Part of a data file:
+ + + +
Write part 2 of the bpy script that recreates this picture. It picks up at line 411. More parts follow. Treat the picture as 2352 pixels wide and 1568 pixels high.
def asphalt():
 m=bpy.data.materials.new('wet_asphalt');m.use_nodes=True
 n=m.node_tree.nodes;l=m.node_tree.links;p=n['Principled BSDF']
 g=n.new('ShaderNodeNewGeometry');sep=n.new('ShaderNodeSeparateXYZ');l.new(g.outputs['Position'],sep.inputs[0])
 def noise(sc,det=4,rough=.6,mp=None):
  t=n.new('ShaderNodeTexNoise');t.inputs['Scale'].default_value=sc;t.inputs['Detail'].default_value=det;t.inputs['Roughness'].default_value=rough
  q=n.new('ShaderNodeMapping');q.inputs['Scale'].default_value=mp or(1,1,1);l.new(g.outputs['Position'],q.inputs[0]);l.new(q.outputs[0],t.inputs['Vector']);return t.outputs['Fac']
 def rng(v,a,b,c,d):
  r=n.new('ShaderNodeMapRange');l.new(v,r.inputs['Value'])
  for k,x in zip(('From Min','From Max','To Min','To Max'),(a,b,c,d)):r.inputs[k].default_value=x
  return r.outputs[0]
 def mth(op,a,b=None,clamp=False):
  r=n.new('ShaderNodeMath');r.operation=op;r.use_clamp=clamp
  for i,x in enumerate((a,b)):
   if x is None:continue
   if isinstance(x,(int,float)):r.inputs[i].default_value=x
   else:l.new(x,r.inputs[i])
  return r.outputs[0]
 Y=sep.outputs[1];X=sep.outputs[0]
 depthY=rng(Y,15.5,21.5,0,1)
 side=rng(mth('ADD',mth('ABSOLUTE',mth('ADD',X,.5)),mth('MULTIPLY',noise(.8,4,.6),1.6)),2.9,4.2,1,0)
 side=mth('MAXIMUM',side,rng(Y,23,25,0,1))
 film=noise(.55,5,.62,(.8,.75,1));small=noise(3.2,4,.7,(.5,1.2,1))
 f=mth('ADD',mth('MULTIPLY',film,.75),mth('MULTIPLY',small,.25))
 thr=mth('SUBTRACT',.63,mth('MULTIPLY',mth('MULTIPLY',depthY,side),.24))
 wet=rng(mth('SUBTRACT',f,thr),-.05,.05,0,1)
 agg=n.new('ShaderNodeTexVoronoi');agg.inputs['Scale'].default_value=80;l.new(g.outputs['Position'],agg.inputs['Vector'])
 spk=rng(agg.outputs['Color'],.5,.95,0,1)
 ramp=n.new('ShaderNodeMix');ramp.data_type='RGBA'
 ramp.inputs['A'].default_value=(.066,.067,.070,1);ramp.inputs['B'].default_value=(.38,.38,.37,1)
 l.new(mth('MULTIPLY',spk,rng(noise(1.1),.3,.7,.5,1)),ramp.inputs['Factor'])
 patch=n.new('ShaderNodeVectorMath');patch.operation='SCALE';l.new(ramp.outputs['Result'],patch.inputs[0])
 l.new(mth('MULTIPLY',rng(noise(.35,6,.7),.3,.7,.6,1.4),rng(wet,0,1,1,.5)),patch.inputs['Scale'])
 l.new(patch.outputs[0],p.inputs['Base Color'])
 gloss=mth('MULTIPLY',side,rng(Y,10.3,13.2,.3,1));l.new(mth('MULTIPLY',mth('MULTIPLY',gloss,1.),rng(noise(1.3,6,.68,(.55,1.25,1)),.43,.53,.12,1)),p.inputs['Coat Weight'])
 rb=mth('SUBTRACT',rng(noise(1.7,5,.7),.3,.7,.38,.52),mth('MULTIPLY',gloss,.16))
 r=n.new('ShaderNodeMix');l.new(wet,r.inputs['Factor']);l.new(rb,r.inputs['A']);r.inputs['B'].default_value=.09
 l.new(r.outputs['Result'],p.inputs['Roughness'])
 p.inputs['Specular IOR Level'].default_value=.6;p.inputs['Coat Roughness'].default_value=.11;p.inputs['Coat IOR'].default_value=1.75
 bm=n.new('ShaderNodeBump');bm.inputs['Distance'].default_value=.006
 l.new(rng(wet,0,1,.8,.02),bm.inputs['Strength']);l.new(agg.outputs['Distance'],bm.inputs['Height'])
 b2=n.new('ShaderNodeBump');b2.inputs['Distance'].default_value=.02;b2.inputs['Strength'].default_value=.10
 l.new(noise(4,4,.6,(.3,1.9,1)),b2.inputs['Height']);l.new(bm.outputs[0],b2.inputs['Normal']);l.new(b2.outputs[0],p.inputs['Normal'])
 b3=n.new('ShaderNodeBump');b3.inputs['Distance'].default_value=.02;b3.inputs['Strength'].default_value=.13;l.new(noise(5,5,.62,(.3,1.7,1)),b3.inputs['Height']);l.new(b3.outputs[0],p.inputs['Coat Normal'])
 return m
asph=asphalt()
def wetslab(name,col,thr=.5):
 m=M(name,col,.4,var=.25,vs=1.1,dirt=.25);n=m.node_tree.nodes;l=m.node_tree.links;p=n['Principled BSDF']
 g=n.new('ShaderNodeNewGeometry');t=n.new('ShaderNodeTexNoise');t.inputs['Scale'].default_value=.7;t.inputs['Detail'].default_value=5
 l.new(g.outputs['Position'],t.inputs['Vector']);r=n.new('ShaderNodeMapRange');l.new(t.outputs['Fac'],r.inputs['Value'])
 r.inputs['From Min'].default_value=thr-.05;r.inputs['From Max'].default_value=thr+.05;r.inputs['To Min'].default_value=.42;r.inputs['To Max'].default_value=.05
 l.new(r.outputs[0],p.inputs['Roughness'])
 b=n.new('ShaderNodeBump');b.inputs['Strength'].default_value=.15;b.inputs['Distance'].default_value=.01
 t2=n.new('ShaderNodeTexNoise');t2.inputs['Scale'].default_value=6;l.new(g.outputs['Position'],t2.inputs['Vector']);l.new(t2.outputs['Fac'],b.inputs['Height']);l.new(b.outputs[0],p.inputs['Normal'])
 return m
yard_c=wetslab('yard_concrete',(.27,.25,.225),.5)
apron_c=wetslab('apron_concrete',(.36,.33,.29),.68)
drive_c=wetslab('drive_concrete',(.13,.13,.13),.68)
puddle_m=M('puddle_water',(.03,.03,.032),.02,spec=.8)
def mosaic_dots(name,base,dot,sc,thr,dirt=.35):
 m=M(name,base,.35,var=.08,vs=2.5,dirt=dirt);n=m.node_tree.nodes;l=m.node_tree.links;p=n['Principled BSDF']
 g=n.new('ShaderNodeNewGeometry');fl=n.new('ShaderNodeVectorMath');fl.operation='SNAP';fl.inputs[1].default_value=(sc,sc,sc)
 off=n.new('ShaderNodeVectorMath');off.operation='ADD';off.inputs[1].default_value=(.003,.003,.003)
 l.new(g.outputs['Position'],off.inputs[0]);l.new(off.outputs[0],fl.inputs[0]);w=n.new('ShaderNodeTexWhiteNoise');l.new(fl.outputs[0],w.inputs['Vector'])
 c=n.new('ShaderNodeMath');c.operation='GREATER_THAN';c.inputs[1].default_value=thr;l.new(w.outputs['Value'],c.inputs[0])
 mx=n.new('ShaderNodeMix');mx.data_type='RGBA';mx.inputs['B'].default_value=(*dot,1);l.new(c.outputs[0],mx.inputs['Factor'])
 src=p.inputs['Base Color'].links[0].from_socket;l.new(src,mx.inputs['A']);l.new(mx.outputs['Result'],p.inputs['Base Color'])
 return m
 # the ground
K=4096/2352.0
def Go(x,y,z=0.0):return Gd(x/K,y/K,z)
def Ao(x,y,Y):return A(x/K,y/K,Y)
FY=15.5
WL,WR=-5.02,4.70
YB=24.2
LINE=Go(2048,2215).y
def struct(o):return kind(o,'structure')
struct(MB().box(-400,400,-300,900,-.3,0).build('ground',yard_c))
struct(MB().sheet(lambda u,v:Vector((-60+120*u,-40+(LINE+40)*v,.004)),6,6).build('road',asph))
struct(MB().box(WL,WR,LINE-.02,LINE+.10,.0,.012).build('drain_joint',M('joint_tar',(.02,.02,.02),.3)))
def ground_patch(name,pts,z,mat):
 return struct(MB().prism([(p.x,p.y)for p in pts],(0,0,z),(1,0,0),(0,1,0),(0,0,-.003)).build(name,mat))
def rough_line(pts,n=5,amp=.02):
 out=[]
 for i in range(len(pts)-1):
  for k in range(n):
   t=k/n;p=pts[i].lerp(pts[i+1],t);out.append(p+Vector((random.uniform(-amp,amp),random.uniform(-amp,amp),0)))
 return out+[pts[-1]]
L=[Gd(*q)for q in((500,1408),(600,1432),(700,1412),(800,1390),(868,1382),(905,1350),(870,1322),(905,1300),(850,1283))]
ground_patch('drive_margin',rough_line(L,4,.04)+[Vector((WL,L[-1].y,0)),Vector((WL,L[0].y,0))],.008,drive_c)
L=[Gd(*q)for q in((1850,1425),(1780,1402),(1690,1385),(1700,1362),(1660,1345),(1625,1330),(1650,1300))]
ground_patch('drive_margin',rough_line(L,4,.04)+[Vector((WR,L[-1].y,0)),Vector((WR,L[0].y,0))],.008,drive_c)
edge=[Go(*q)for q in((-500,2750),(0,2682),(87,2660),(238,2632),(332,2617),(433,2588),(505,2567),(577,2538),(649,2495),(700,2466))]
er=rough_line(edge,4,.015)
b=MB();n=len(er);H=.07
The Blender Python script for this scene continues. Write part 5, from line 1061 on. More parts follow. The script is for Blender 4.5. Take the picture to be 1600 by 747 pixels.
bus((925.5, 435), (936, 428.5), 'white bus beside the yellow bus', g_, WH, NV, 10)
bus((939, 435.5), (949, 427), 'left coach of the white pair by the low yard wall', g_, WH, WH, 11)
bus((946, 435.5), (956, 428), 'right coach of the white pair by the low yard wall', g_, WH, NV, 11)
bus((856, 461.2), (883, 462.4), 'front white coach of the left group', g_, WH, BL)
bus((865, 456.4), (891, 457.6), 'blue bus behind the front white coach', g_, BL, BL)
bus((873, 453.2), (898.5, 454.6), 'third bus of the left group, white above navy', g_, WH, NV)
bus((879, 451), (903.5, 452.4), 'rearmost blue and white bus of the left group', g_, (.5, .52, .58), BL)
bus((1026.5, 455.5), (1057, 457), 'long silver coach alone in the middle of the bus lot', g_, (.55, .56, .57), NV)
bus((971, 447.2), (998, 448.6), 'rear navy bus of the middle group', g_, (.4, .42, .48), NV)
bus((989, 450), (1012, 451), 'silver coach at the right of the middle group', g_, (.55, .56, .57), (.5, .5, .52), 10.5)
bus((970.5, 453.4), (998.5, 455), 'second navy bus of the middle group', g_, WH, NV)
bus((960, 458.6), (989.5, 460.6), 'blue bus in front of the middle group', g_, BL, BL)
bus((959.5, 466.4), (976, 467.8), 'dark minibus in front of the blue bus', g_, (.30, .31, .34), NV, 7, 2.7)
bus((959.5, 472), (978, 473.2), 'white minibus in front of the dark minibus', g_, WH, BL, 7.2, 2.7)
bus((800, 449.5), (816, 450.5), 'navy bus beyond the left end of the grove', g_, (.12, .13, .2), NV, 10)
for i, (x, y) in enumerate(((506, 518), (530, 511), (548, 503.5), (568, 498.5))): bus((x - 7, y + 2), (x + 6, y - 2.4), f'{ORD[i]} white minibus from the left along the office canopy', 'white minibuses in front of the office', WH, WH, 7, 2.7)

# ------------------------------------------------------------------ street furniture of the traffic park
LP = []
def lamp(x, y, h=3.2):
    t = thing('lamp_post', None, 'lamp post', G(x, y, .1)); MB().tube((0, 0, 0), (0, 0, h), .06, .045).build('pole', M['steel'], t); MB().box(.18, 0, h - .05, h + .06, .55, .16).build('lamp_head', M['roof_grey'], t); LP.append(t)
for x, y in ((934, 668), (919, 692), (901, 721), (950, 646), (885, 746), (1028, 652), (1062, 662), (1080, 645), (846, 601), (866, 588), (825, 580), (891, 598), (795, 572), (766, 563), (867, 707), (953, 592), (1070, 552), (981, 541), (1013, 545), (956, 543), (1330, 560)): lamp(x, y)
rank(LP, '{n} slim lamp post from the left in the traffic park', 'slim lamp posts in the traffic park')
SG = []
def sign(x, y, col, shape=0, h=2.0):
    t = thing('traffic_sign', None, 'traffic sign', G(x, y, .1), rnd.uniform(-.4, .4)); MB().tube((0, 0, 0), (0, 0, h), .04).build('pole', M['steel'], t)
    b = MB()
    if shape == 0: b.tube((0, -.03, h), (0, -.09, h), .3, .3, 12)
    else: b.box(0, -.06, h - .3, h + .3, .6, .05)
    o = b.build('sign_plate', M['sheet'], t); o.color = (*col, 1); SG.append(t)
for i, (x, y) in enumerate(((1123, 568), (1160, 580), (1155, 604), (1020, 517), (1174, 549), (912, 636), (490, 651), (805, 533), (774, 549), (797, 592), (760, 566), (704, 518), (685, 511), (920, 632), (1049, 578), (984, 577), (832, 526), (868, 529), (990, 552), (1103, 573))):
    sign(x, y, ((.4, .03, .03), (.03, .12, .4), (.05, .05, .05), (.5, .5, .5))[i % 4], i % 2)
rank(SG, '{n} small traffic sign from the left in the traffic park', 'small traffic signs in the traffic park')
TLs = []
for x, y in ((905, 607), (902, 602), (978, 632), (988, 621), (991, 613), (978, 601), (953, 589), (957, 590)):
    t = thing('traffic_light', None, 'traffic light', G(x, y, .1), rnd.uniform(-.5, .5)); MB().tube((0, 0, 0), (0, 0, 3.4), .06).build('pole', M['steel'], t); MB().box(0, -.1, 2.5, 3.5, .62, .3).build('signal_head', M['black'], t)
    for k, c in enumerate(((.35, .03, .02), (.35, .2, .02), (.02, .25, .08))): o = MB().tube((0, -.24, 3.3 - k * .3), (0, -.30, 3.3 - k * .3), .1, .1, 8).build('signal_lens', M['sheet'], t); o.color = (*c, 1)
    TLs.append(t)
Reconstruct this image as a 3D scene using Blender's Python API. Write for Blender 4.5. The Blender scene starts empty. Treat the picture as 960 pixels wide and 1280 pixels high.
+ + + +
• Given request:
Scan the listing above and identify each line holding the string "Treat"; copy every such line.

• Problem solution:
Write part 2 of the bpy script that recreates this picture. It picks up at line 411. More parts follow. Treat the picture as 2352 pixels wide and 1568 pixels high.
Reconstruct this image as a 3D scene using Blender's Python API. Write for Blender 4.5. The Blender scene starts empty. Treat the picture as 960 pixels wide and 1280 pixels high.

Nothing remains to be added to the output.